Do this:
Extract, from the listing that follows, each line containing the word "part".
· · ·
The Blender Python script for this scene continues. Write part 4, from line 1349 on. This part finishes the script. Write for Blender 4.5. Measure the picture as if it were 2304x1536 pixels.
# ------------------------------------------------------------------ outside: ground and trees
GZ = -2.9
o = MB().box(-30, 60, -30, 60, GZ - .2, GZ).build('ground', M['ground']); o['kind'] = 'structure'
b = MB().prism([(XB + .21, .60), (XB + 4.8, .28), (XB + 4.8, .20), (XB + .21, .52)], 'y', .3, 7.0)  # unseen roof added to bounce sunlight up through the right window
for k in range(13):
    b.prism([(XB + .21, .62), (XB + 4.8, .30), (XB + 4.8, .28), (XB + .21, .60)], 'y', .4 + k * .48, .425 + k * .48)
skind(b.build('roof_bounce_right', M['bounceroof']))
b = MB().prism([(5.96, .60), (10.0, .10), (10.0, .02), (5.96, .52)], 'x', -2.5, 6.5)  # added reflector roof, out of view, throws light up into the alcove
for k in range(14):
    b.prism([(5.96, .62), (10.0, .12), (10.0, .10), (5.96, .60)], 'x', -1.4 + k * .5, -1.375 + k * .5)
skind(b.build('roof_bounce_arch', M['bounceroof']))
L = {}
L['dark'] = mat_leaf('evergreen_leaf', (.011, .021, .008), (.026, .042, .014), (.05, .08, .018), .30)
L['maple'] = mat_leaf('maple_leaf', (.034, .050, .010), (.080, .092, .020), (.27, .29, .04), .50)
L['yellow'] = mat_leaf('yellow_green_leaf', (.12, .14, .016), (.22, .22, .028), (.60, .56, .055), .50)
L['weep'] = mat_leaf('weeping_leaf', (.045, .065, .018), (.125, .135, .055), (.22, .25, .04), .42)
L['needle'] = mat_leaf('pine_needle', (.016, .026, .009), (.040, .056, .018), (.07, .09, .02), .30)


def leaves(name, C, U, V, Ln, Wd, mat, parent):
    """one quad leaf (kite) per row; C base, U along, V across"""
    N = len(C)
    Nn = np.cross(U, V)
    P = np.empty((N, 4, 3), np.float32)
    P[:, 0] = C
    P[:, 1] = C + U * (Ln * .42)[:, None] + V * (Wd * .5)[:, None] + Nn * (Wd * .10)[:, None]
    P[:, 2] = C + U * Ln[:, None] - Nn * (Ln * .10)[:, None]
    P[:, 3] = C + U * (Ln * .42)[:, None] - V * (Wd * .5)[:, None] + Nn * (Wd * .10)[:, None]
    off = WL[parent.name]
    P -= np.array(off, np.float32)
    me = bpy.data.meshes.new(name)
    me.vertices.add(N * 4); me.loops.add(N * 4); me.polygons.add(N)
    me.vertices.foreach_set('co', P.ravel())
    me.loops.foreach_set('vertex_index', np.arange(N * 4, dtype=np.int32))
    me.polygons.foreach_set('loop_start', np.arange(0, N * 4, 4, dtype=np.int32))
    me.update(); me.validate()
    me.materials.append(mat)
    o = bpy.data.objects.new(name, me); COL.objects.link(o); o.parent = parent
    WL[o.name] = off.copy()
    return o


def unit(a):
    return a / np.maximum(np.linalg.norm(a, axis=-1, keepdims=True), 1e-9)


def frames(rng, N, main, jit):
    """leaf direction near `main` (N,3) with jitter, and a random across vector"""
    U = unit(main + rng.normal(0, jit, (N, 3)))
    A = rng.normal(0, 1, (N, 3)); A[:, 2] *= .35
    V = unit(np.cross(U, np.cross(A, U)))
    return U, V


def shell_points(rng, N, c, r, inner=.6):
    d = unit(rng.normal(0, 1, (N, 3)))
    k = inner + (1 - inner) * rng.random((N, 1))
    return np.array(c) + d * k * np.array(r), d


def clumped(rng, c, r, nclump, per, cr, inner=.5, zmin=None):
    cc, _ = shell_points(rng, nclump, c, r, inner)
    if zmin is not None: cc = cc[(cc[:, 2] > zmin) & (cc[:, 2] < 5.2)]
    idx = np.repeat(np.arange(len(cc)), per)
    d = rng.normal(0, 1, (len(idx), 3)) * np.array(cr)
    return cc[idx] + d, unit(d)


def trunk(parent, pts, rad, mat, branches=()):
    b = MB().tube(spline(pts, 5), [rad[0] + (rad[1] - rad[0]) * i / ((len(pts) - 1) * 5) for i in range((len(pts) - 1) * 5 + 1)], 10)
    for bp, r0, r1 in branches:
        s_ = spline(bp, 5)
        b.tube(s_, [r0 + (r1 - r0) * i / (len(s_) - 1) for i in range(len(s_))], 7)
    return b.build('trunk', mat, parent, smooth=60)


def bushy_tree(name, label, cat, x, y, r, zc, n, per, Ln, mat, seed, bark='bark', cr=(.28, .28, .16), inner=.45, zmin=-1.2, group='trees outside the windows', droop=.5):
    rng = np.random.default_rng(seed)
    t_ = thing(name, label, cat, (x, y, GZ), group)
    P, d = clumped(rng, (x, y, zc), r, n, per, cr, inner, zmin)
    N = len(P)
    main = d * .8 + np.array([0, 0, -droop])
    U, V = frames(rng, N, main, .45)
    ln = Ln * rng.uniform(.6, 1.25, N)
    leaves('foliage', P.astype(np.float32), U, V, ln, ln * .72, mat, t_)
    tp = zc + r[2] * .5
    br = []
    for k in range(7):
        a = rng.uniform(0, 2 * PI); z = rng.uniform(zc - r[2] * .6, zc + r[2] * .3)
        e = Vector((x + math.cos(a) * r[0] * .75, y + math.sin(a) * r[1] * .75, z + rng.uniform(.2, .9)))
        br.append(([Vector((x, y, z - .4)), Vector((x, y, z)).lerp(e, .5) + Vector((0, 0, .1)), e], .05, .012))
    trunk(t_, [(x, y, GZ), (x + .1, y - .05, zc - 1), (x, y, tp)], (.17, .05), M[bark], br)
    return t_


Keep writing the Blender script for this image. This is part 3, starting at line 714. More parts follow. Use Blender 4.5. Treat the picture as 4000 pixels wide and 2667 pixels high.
· · ·
Reply:
The Blender Python script for this scene continues. Write part 4, from line 1349 on. This part finishes the script. Write for Blender 4.5. Measure the picture as if it were 2304x1536 pixels.
Keep writing the Blender script for this image. This is part 3, starting at line 714. More parts follow. Use Blender 4.5. Treat the picture as 4000 pixels wide and 2667 pixels high.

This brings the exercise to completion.